**Task:**
Read the data and repeat it in full, exactly.

start Raw data

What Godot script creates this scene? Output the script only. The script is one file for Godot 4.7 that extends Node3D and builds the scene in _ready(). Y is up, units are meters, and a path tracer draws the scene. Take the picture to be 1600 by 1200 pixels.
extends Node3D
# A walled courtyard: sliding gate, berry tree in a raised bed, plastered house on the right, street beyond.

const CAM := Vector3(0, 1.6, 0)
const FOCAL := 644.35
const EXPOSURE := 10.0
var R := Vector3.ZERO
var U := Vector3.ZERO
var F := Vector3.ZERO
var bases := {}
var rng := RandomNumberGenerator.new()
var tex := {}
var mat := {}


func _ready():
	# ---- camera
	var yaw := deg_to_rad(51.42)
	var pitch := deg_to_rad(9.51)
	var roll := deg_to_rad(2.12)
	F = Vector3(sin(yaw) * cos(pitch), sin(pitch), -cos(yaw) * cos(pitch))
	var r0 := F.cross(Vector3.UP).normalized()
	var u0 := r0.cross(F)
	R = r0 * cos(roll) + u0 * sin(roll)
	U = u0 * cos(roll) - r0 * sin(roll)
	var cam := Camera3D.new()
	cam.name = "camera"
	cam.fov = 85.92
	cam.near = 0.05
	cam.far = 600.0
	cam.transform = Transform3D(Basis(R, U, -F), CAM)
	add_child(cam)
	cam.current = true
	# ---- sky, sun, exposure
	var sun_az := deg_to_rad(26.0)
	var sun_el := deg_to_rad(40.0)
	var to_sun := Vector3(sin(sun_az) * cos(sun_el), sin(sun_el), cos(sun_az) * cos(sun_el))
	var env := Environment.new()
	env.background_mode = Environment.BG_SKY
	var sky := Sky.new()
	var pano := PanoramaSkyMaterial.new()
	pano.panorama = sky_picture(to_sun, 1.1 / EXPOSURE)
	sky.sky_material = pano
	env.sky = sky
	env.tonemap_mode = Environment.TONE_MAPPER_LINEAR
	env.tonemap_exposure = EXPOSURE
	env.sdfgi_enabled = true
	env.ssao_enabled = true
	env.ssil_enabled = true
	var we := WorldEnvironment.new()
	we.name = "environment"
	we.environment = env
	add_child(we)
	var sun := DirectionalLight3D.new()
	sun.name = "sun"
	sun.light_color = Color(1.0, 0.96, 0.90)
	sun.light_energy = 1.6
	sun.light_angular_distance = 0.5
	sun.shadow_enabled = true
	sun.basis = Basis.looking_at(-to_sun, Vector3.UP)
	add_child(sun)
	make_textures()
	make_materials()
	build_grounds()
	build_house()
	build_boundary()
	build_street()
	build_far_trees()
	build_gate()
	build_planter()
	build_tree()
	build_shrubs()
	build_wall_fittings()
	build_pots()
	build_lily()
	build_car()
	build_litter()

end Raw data

**Output of the exercise:**
What Godot script creates this scene? Output the script only. The script is one file for Godot 4.7 that extends Node3D and builds the scene in _ready(). Y is up, units are meters, and a path tracer draws the scene. Take the picture to be 1600 by 1200 pixels.
extends Node3D
# A walled courtyard: sliding gate, berry tree in a raised bed, plastered house on the right, street beyond.

const CAM := Vector3(0, 1.6, 0)
const FOCAL := 644.35
const EXPOSURE := 10.0
var R := Vector3.ZERO
var U := Vector3.ZERO
var F := Vector3.ZERO
var bases := {}
var rng := RandomNumberGenerator.new()
var tex := {}
var mat := {}


func _ready():
	# ---- camera
	var yaw := deg_to_rad(51.42)
	var pitch := deg_to_rad(9.51)
	var roll := deg_to_rad(2.12)
	F = Vector3(sin(yaw) * cos(pitch), sin(pitch), -cos(yaw) * cos(pitch))
	var r0 := F.cross(Vector3.UP).normalized()
	var u0 := r0.cross(F)
	R = r0 * cos(roll) + u0 * sin(roll)
	U = u0 * cos(roll) - r0 * sin(roll)
	var cam := Camera3D.new()
	cam.name = "camera"
	cam.fov = 85.92
	cam.near = 0.05
	cam.far = 600.0
	cam.transform = Transform3D(Basis(R, U, -F), CAM)
	add_child(cam)
	cam.current = true
	# ---- sky, sun, exposure
	var sun_az := deg_to_rad(26.0)
	var sun_el := deg_to_rad(40.0)
	var to_sun := Vector3(sin(sun_az) * cos(sun_el), sin(sun_el), cos(sun_az) * cos(sun_el))
	var env := Environment.new()
	env.background_mode = Environment.BG_SKY
	var sky := Sky.new()
	var pano := PanoramaSkyMaterial.new()
	pano.panorama = sky_picture(to_sun, 1.1 / EXPOSURE)
	sky.sky_material = pano
	env.sky = sky
	env.tonemap_mode = Environment.TONE_MAPPER_LINEAR
	env.tonemap_exposure = EXPOSURE
	env.sdfgi_enabled = true
	env.ssao_enabled = true
	env.ssil_enabled = true
	var we := WorldEnvironment.new()
	we.name = "environment"
	we.environment = env
	add_child(we)
	var sun := DirectionalLight3D.new()
	sun.name = "sun"
	sun.light_color = Color(1.0, 0.96, 0.90)
	sun.light_energy = 1.6
	sun.light_angular_distance = 0.5
	sun.shadow_enabled = true
	sun.basis = Basis.looking_at(-to_sun, Vector3.UP)
	add_child(sun)
	make_textures()
	make_materials()
	build_grounds()
	build_house()
	build_boundary()
	build_street()
	build_far_trees()
	build_gate()
	build_planter()
	build_tree()
	build_shrubs()
	build_wall_fittings()
	build_pots()
	build_lily()
	build_car()
	build_litter()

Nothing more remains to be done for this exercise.